Bang Bang Galore!
A Filmmaker’s BLOGELLA
Written by Steve Rosenberg
Blog 38 Subject: Woman of Black
Sent: April 30, 2007 10:00:18 PM
Well, it is just before monsoon season and I think now would be a reasonable to time to make my getaway. There are many more things I want to shoot, but I am forced to wait for different scenarios to unfold. Perhaps I should go back to Canada for a while and try to raise some money for the project.
I am lonely at times, but I have daily bouts of unexplained laughter, mostly to myself. I’ve moved to a new apartment in the heart of downtown Bangalore. This apartment has given my spirits a huge boost; at least I have my own shower. Today, I am sitting beside Khalid, an engaging clear skinned Muslim teenager with a two overlapping front teeth in my favourite internet café just off MG Road. Khalid, the social climbing internet cafe manager has big dreams for the future. He wants to move to Australia to be with his older brother. I can see that he spends a good part of his day cyber-chatting. At the moment, he is chatting away on the internet to his three faceless internet girlfriends. One girl code named Imran is truly faceless, but from her tiny photo, you can see she high arching eyebrows and sparkling sapphire eyes. She wears a burkah and from what I can glean from their conversation, she seems to be obsessed with her sister being out of the house.
You see thousands of faceless shapeless women of black walking on the streets of Bangalore. They are a curiosity for me. I yearn to chat with them, but my gender and western sensibilities might be a problem for them. The other night, I found myself inadvertently strolling into the lover’s area in Lalbah Park at sunset. As I stroll further, I notice groupings of a fifty metre high lush bamboo trees creating canopies of private picnic areas. A young Indian man wearing a white sports shirt bearing the insignia of Puma is holding the hands of his Burka clad girlfriend. They retreat behind the bamboo trees and are obscured by the leafy tree cover. Perhaps they are husband and wife, perhaps lovers. Moments later another checkerboard couple emerged from the bushes. I can’t buy that they are married; these are young teenager couples in love. I am fascinated by these shrouded women and want to find out what advantages a Burka may give them.
I am told that Muslims comprise ten percent of the population in India, but that ratio seems considerably higher in Bangalore.

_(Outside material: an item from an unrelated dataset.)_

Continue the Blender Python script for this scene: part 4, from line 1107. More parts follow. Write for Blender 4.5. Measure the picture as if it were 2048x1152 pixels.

In the USA, blacks represent twelve percent of the population and historically, they’ve suffered racial discrimination. I keep looking for parallels of the black experience in the USA to the religious Muslim/Hindu divide here. Whereas slavery and racial discrimination consigned the blacks in the US to centuries of second- class status, the Muslim minority here ruled the Hindu majority here for hundreds of years. I see many Muslim shop owners trading their wares in the market and inquire about the fractious religious divide in this country. A Muslim man in embroidered scull cap selling perfume is dismissive of my question; “There are no problems in the south. We all get along here.”
I imagine religious discrimination exists in Bangalore, but it is subtle and often prejudice comes down to skin tone. Jayram, a fifteen-year old Born Free student, dreams of a light skinned girl, the kind depicted in Bollywood musicals, many of which are Muslim. Many of the Indian movie stars are usually light skinned, tall and have aqualine features that are associated with Muslim regions of the country. In the eyes of Born Free teenagers, the lighter the skin tone, the more desirable.
There are still flash points of hatred between Muslims and Hindus but none that I have encountered in any conversations. Despite the daily ominous headlines of Pakistan’s potential decent into religious fundamentalism, people whom I have met here are seem rather tolerant towards one another. When I ask about the women of black, most Hindus are supportive and unthreatened by the rise of this new burkah trend. They have more pressing issues to think about than who and why women walk through the streets covered in a black sheet. But like the children who work, I wonder how many of woman of black are beholden to family obligation.